ISRAEL PM CANCELS NUCLEAR TALKS

WEAPONS OF MASS DESTRUCTION, 12 Apr 2010

AlJazeera

Israel’s prime minister has cancelled plans to attend next week’s Washington summit on nuclear security hosted by Barack Obama, the US president.

Binyamin Netanyahu made the decision after learning that Egypt and Turkey planned to raise the issue of Israel’s presumed nuclear arsenal at the conference, a senior Israeli government official was quoted as saying late on Thursday.

Israel will instead send a delegation headed by Dan Meridor, the country’s Intelligence and Atomic Energy Minister, to the two-day summit which begins on Monday.

The agenda is expected to include talks on how to secure loose nuclear material and prevent it falling into the hands of terrorists.

Israel is believed to be the only nuclear-armed power in the Middle East but has never confirmed or denied that it possesses atomic weapons.

It has also not signed the Nuclear non-Proliferation Treaty (NPT).

“The prime minister has decided to cancel his trip to Washington to attend the nuclear conference next week, after learning that some countries including Egypt and Turkey plan to say Israel must sign the NPT,” Reuters quoted an unnamed official as telling reporters.

According to Israeli media, Netanyahu’s chage of mind followed fears that countries attending the summit would try to shift its focus from nuclear terrorism to a concerted attack on his country’s presumed nuclear weapons capacity.

Earlier this week, announcing his initial intention to fly to Washington, Netanyahu told a Jerusalem news conference that he did not expect to face pressure over Israel’s nuclear programme.

“I’m not concerned that anyone would think that Israel is a terrorist regime,” he said.
“Everybody knows a terrorist and rogue regime when they see one, and believe me, they see quite a few around Israel.”

Netanyahu’s decision to pull out of the talks comes at a tense time in US-Israel relations, following a particularly frosty row over Israel’s construction of settlements in East Jerusalem and its approach to the Middle East peace process.

Obama and Netanyahu held talks on the issue at the White House last month, but failed to make any progress.

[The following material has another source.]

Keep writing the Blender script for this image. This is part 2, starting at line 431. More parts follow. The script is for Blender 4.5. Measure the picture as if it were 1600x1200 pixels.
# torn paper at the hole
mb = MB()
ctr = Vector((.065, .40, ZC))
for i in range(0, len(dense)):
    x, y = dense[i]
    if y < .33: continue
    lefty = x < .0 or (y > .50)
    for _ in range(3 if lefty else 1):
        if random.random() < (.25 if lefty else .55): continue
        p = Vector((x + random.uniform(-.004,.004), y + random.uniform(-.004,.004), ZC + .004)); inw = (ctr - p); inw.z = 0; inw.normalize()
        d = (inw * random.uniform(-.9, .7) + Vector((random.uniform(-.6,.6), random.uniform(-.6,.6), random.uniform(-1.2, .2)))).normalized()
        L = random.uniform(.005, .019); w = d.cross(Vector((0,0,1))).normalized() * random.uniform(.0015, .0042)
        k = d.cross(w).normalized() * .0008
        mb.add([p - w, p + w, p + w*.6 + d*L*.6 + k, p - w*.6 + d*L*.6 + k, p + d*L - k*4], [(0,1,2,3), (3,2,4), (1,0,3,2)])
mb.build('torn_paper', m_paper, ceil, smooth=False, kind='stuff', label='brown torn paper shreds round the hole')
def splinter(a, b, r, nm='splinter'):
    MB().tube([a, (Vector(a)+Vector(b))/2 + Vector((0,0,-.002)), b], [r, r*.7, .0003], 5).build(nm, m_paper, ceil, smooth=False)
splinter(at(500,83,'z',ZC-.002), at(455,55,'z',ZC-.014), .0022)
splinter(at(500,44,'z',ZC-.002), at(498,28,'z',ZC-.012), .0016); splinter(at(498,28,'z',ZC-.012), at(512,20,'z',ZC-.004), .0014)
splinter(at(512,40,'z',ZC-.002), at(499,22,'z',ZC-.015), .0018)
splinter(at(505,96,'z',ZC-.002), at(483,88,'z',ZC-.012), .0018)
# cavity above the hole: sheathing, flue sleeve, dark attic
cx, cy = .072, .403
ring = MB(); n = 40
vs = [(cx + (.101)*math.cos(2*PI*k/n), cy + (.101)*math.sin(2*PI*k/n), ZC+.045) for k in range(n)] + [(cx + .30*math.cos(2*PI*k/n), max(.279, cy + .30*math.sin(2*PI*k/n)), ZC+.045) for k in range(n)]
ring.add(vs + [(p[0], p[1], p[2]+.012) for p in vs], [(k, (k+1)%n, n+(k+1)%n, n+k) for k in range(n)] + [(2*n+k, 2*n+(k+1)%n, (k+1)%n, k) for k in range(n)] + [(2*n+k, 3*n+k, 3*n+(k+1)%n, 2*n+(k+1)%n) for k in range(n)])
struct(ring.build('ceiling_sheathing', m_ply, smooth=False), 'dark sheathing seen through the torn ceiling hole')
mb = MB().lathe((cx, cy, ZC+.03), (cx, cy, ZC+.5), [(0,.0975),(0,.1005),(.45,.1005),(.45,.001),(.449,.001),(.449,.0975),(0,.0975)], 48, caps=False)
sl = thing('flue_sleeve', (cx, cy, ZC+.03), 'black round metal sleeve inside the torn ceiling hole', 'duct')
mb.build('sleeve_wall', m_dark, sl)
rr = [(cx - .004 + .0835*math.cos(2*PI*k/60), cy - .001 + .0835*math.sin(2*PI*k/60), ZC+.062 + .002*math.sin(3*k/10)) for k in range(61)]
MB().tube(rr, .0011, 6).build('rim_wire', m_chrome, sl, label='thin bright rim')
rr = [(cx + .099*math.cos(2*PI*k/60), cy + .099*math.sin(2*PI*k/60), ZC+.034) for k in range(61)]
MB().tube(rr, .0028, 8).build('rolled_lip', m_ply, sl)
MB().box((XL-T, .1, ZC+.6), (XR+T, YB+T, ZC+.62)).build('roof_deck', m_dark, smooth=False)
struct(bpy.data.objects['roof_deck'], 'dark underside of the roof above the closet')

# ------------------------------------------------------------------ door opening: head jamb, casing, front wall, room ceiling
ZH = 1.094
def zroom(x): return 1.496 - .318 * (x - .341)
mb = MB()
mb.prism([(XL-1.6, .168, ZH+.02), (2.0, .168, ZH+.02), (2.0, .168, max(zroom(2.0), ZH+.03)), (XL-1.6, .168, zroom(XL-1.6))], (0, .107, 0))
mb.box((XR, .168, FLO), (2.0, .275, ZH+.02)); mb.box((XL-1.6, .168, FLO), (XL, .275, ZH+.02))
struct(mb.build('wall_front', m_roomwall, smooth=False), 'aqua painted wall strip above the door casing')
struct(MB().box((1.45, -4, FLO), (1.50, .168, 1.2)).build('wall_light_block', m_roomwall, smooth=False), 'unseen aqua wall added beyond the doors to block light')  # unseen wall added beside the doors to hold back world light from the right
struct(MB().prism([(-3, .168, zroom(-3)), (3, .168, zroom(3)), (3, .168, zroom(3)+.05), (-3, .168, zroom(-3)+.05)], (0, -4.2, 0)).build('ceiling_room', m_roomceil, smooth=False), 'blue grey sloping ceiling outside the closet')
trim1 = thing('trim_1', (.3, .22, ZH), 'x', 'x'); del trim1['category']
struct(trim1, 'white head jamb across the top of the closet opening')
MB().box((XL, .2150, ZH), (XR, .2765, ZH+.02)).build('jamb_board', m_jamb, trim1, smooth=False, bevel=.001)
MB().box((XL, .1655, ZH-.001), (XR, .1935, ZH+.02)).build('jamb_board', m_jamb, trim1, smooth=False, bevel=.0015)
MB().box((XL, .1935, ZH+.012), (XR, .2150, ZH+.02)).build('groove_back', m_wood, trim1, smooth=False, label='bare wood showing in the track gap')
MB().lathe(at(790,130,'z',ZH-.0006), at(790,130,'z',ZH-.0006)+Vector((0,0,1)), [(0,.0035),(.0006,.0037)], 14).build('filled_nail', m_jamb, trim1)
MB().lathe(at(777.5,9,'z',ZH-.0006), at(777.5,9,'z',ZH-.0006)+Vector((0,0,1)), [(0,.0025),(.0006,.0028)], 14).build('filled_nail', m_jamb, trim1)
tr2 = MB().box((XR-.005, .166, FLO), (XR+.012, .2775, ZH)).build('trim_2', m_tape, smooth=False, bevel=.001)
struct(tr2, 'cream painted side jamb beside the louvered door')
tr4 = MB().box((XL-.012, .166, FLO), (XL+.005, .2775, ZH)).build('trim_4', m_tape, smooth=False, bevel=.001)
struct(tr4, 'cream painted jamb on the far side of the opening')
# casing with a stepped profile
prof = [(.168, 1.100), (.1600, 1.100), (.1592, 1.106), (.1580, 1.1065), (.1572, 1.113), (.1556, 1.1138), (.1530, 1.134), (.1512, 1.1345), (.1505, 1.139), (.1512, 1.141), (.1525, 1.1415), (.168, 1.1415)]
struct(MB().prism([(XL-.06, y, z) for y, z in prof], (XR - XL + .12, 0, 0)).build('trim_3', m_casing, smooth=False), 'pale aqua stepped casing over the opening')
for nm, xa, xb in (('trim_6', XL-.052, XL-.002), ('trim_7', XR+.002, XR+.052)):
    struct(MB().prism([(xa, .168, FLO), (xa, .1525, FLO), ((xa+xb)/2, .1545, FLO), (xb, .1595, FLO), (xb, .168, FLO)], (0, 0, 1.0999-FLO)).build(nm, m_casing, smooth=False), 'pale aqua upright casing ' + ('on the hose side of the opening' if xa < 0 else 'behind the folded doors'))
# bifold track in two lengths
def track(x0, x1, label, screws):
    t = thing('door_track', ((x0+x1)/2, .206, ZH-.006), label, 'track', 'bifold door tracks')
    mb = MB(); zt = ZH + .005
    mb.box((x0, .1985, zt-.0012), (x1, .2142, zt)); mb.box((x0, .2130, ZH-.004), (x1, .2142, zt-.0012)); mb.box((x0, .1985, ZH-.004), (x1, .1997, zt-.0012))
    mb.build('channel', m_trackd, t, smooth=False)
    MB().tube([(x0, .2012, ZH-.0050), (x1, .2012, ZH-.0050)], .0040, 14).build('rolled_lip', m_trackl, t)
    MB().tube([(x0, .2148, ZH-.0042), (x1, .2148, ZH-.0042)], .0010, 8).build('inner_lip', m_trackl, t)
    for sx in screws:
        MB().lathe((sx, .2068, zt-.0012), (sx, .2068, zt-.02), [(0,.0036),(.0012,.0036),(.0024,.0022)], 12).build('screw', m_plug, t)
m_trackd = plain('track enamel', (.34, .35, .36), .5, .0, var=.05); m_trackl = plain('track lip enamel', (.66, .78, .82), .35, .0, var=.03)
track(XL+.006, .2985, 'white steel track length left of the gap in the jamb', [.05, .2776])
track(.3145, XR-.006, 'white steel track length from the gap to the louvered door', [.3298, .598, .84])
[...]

Al Jazeera’s correspondent Jacky Rowland, reporting from Jerusalem, said that “Israel remains very sensitive about whether it does or does not possess a nuclear programme”.

Staying away

“However, when Israel attends any international forum, it is very happy to take the floor and talk about Iran’s nuclear programme, and warn the world about what it sees as the ‘Iranian nuclear threat'”, she said.

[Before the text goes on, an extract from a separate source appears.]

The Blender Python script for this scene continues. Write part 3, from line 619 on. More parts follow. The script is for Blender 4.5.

“But when other countries discuss Israel’s nuclear capabilities and how they see it as a problem, it could be embarrassing for the prime minister to be present, which is possibly why he has decided to stay away.”

Although the gathering of 47 countries at the nuclear security summit will not focus on individual nations, the nuclear programmes of Iran and North Korea – and possible new UN sanctions against Tehran – are expected to be discussed in Obama’s bilateral meetings with various leaders attending the meeting.

Among those expected to attend the summit are Hu Jintao, the Chinese president, Dmitry Medvedev, the Russian president, Nicolas Sarkozy, the French president and Angela Merkel, the German chancellor.

Also represented will be India and Pakistan, which never signed the NPT but have atomic arsenals.

The inclusion of Pakistan, diplomats say, is important since it is one of the countries that has pledged to improve its internal safeguards over its nuclear weapons.

Two nations excluded from the meeting are Iran, which the United States and its Western allies accuse of pursuing nuclear weapons, and North Korea, which withdrew from the NPT in 2003 and has twice tested nuclear devices.